E, finalmente, nos revela uma pérola do seu pensamento:

- Para conhecer as coisas há que dar-lhes a volta


Fernando Pessoa
:

- Que sei eu do que serei, eu que não sei o que sou? / Ser o que penso? Mas penso ser tanta coisa! / E há tantos que pensam ser a mesma coisa que não pode haver tantos!

- Ó Mar Salgado, quanto do teu sal / São Lágrimas de Portugal / Por te cruzarmos, quantas mães choraram, / Quantos filhos em vão rezaram! / Quantas noivas ficaram por casar / Para que fosses nosso, ó mar!  / /  Valeu a pena? Tudo vale a pena / Se a alma não é  pequena. / Quem quer passar além do Bojador / Tem que passar além da dor. / Deus ao mar o perigo e o abismo deu, / Mas nele é que espelhou o céu

- Todas as cartas de amor são / Ridículas. / Não seriam cartas de amor se não fossem / Ridículas. / Também escrevi em meu tempo cartas de amor, / Como as outras, / Ridículas. / As cartas de amor, se há amor, / Têm de ser / Ridículas. / Mas, afinal, / Só as criaturas que nunca escreveram / Cartas de amor ; É que são / Ridículas

- A espantosa realidade das coisas / É a minha descoberta de todos os dias

- Ah, o horror de morrer! / E encontrar o mistério frente a frente / Sem poder evitá-lo, sem poder

- “Lídia, ignoramos. Somos estrangeiros / Onde quer que estejamos. / Lídia, ignoramos. Somos estrangeiros / Onde quer que moremos. Tudo é alheio / Nem fala língua nossa

- Nunca conheci quem tivesse levado porrada. / Todos os meus conhecidos têm sido campeões em tudo (...) Arre, estou farto de semideuses!

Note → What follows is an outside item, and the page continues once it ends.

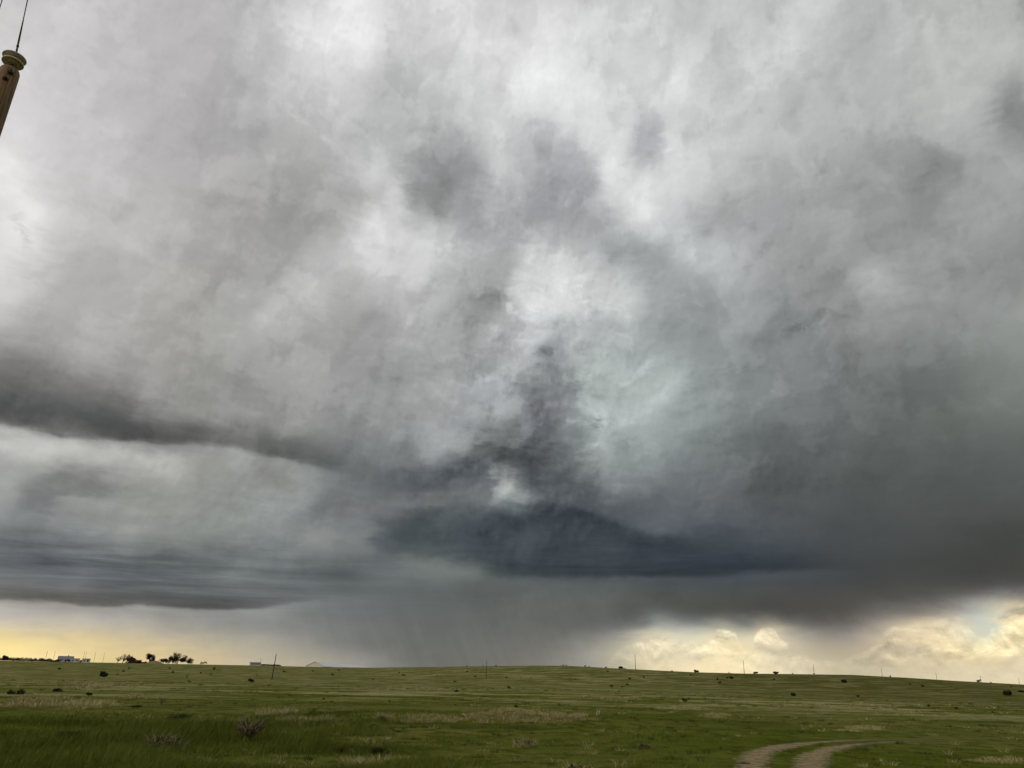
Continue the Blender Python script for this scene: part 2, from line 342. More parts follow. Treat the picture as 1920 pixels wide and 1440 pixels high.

Onde é que há gente no mundo? (lido na íntegra)

Fico por aqui, deixando com vocês estas humanidades reveladas, desassossegos da palavra desses dois gigantes escritores que, ao lado de Camões, também já são sinônimos da própria língua portuguesa, pátria de ambos.

 

E se me permitem, e o meu tempo não estiver esgotado, gostaria de ler dois poemas de minha autoria, que fazem parte de uma série denominada poemas pessoanos, publicada no livro À Janela dos Dias, justamente por resvalarem nessa questão do invisível ou do não revelado:

 

Múltiplos

      “Multipliquei-me, para me sentir / Para me sentir, precisei sentir tudo”
 

A carga de ser tantos - peso imenso
verga o dorso - defesa e prazer
antecedendo a tragédia.
Qual, na verdade, permanece?
Aguarda?
Subordinação estratégica
essa
a do eterno adiar.
Nem todos suspeitam
da função transgressora
(ou postura ética?)
do não se revelar.

 

Fingir-se

   “Fingir-se é conhecer-se”

Nas muitas fantasias
e feições desenhadas
os múltiplos se fizeram súditos
encruzilhadas...
Recolho as máscaras
dramático gesto
à morte dos personagens.
Dos que fui, já não sou
resta um narrador
contando inverossímeis estórias.


É isso. Como Bandeira, eu diria: perdoem, pois não pude ser outra coisa.

Texto apresentado por DTV por ocasião da abertura do evento Saramago & Pessoa – Para ver o invisível, promovido pelo SESCSP e Universidade Municipal de São Caetano do Sul, SP.